DIRECTIONS FOR THIS TASK:
Omit the pictures and output every entry below exactly as written.

RECORDED INFORMATION:
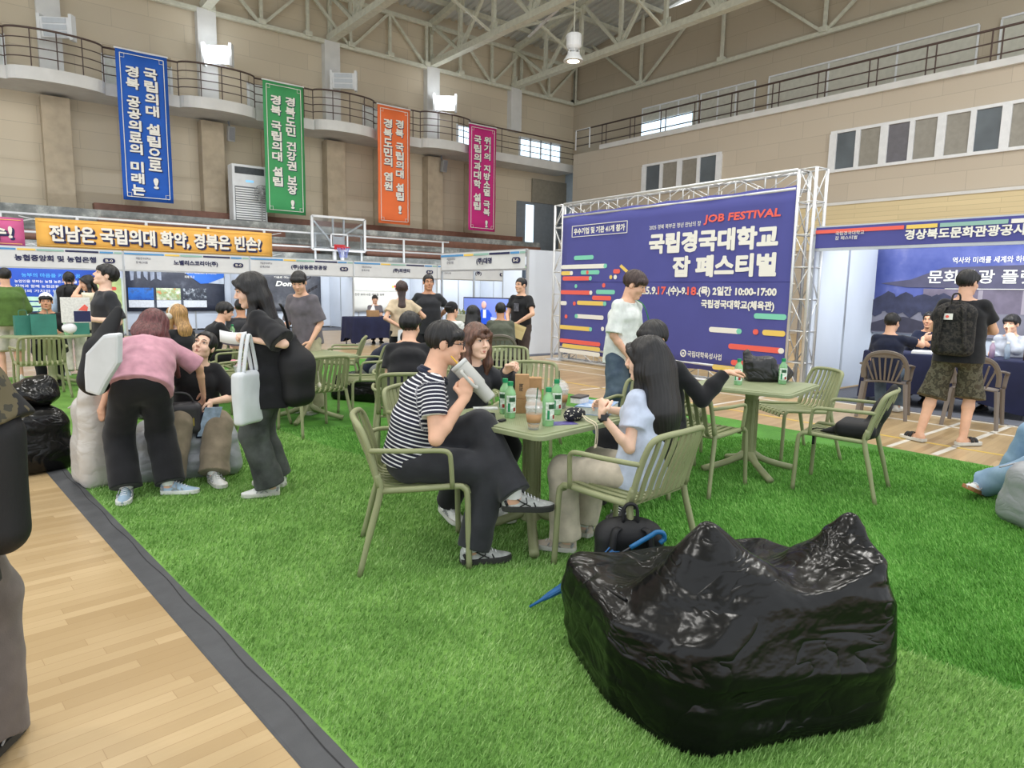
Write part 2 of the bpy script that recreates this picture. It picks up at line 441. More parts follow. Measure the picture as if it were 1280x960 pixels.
def nets(D, lo, h):
    """naive surface nets: (verts, quads)"""
    S = D < 0; nx, ny, nz = D.shape
    cnt = np.zeros((nx - 1, ny - 1, nz - 1), np.int8)
    for i in (0, 1):
        for j in (0, 1):
            for k in (0, 1): cnt += S[i:nx - 1 + i, j:ny - 1 + j, k:nz - 1 + k]
    act = (cnt > 0) & (cnt < 8); c = np.argwhere(act)
    if len(c) == 0: return np.zeros((0, 3)), np.zeros((0, 4), int)
    idx = -np.ones(act.shape, np.int64); idx[act] = np.arange(len(c))
    acc = np.zeros((len(c), 3)); num = np.zeros(len(c))
    cs = [(i, j, k) for i in (0, 1) for j in (0, 1) for k in (0, 1)]
    val = {o: D[c[:, 0] + o[0], c[:, 1] + o[1], c[:, 2] + o[2]] for o in cs}
    for a in cs:
        for ax in range(3):
            if a[ax] == 1: continue
            b = list(a); b[ax] = 1; b = tuple(b)
            va, vb = val[a], val[b]; m = (va < 0) != (vb < 0)
            t = np.where(m, va / np.where(m, va - vb, 1), 0)
            p = np.tile(np.array(a, float), (len(c), 1)); p[:, ax] = t
            acc[m] += p[m]; num[m] += 1
    V = lo + h * (c + acc / np.maximum(num, 1)[:, None])
    Q = []
    for ax in range(3):
        o1, o2 = (ax + 1) % 3, (ax + 2) % 3
        sl0 = [slice(None)] * 3; sl1 = [slice(None)] * 3; sl0[ax] = slice(0, -1); sl1[ax] = slice(1, None)
        A, B = S[tuple(sl0)], S[tuple(sl1)]
        e = np.argwhere(A != B)
        m = (e[:, o1] > 0) & (e[:, o2] > 0) & (e[:, o1] < D.shape[o1] - 1) & (e[:, o2] < D.shape[o2] - 1); e = e[m]
        inside = A[e[:, 0], e[:, 1], e[:, 2]]
        def g(d1, d2):
            q = e.copy(); q[:, o1] += d1; q[:, o2] += d2; return idx[q[:, 0], q[:, 1], q[:, 2]]
        quad = np.stack([g(-1, -1), g(0, -1), g(0, 0), g(-1, 0)], 1)
        quad[~inside] = quad[~inside][:, ::-1]; Q.append(quad)
    return V, np.concatenate(Q)
def smooth_verts(V, Q, it=1, lam=0.5):
    for _ in range(it):
        a = np.zeros_like(V); n = np.zeros(len(V))
        for i in range(4):
            p, q = Q[:, i], Q[:, (i + 1) % 4]
            np.add.at(a, p, V[q]); np.add.at(n, p, 1); np.add.at(a, q, V[p]); np.add.at(n, q, 1)
        V = V + lam * (a / np.maximum(n, 1)[:, None] - V)
    return V
def mesh_obj(name, V, Q, m, parent=None, label=None, attrs=None, smooth=True):
    me = bpy.data.meshes.new(name)
    me.vertices.add(len(V)); me.vertices.foreach_set('co', np.asarray(V, np.float32).ravel())
    k = Q.shape[1]
    me.loops.add(len(Q) * k); me.loops.foreach_set('vertex_index', np.asarray(Q, np.int32).ravel())
    me.polygons.add(len(Q)); me.polygons.foreach_set('loop_start', np.arange(0, len(Q) * k, k, dtype=np.int32))
    me.polygons.foreach_set('loop_total', np.full(len(Q), k, np.int32))
    for kk, vv in (attrs or {}).items():
        at = me.attributes.new(kk, 'FLOAT', 'POINT'); at.data.foreach_set('value', np.asarray(vv, np.float32))
    me.update(calc_edges=True)
    if smooth: me.shade_smooth()
    me.materials.append(m)
    o = link(name, me, parent)
    if label: o['label'] = label
    return o
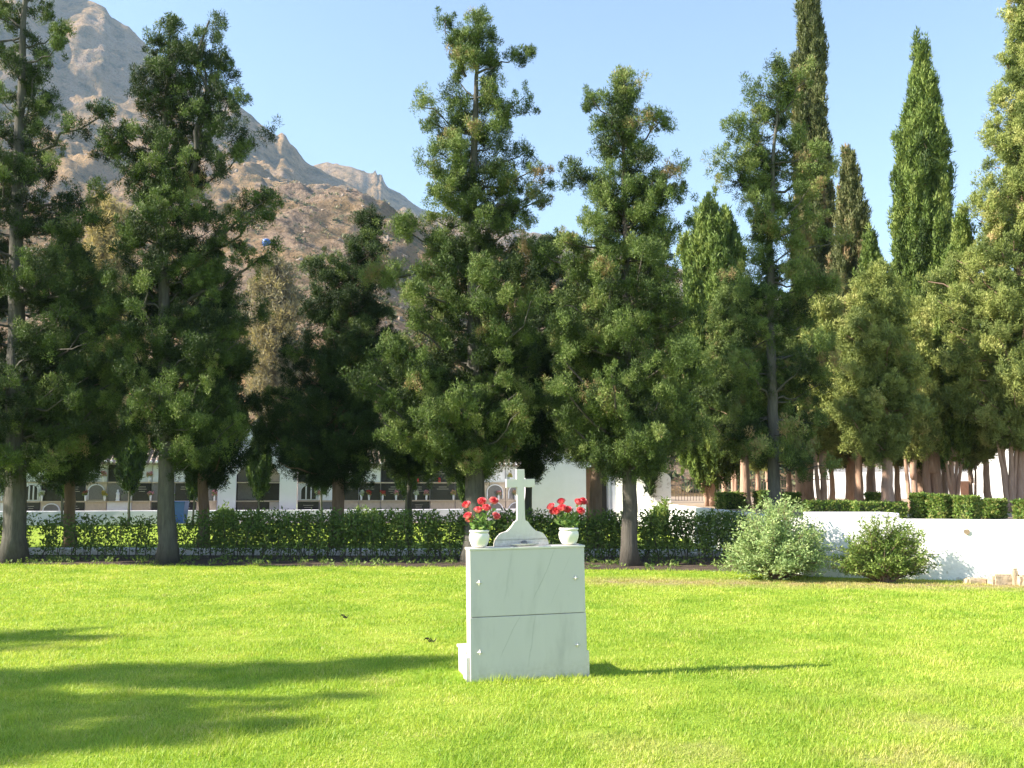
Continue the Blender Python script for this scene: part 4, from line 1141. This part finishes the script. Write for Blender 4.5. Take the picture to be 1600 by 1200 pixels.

RESPONSE:
Write part 2 of the bpy script that recreates this picture. It picks up at line 441. More parts follow. Measure the picture as if it were 1280x960 pixels.
def nets(D, lo, h):
    """naive surface nets: (verts, quads)"""
    S = D < 0; nx, ny, nz = D.shape
    cnt = np.zeros((nx - 1, ny - 1, nz - 1), np.int8)
    for i in (0, 1):
        for j in (0, 1):
            for k in (0, 1): cnt += S[i:nx - 1 + i, j:ny - 1 + j, k:nz - 1 + k]
    act = (cnt > 0) & (cnt < 8); c = np.argwhere(act)
    if len(c) == 0: return np.zeros((0, 3)), np.zeros((0, 4), int)
    idx = -np.ones(act.shape, np.int64); idx[act] = np.arange(len(c))
    acc = np.zeros((len(c), 3)); num = np.zeros(len(c))
    cs = [(i, j, k) for i in (0, 1) for j in (0, 1) for k in (0, 1)]
    val = {o: D[c[:, 0] + o[0], c[:, 1] + o[1], c[:, 2] + o[2]] for o in cs}
    for a in cs:
        for ax in range(3):
            if a[ax] == 1: continue
            b = list(a); b[ax] = 1; b = tuple(b)
            va, vb = val[a], val[b]; m = (va < 0) != (vb < 0)
            t = np.where(m, va / np.where(m, va - vb, 1), 0)
            p = np.tile(np.array(a, float), (len(c), 1)); p[:, ax] = t
            acc[m] += p[m]; num[m] += 1
    V = lo + h * (c + acc / np.maximum(num, 1)[:, None])
    Q = []
    for ax in range(3):
        o1, o2 = (ax + 1) % 3, (ax + 2) % 3
        sl0 = [slice(None)] * 3; sl1 = [slice(None)] * 3; sl0[ax] = slice(0, -1); sl1[ax] = slice(1, None)
        A, B = S[tuple(sl0)], S[tuple(sl1)]
        e = np.argwhere(A != B)
        m = (e[:, o1] > 0) & (e[:, o2] > 0) & (e[:, o1] < D.shape[o1] - 1) & (e[:, o2] < D.shape[o2] - 1); e = e[m]
        inside = A[e[:, 0], e[:, 1], e[:, 2]]
        def g(d1, d2):
            q = e.copy(); q[:, o1] += d1; q[:, o2] += d2; return idx[q[:, 0], q[:, 1], q[:, 2]]
        quad = np.stack([g(-1, -1), g(0, -1), g(0, 0), g(-1, 0)], 1)
        quad[~inside] = quad[~inside][:, ::-1]; Q.append(quad)
    return V, np.concatenate(Q)
def smooth_verts(V, Q, it=1, lam=0.5):
    for _ in range(it):
        a = np.zeros_like(V); n = np.zeros(len(V))
        for i in range(4):
            p, q = Q[:, i], Q[:, (i + 1) % 4]
            np.add.at(a, p, V[q]); np.add.at(n, p, 1); np.add.at(a, q, V[p]); np.add.at(n, q, 1)
        V = V + lam * (a / np.maximum(n, 1)[:, None] - V)
    return V
def mesh_obj(name, V, Q, m, parent=None, label=None, attrs=None, smooth=True):
    me = bpy.data.meshes.new(name)
    me.vertices.add(len(V)); me.vertices.foreach_set('co', np.asarray(V, np.float32).ravel())
    k = Q.shape[1]
    me.loops.add(len(Q) * k); me.loops.foreach_set('vertex_index', np.asarray(Q, np.int32).ravel())
    me.polygons.add(len(Q)); me.polygons.foreach_set('loop_start', np.arange(0, len(Q) * k, k, dtype=np.int32))
    me.polygons.foreach_set('loop_total', np.full(len(Q), k, np.int32))
    for kk, vv in (attrs or {}).items():
        at = me.attributes.new(kk, 'FLOAT', 'POINT'); at.data.foreach_set('value', np.asarray(vv, np.float32))
    me.update(calc_edges=True)
    if smooth: me.shade_smooth()
    me.materials.append(m)
    o = link(name, me, parent)
    if label: o['label'] = label
    return o
Continue the Blender Python script for this scene: part 4, from line 1141. This part finishes the script. Write for Blender 4.5. Take the picture to be 1600 by 1200 pixels.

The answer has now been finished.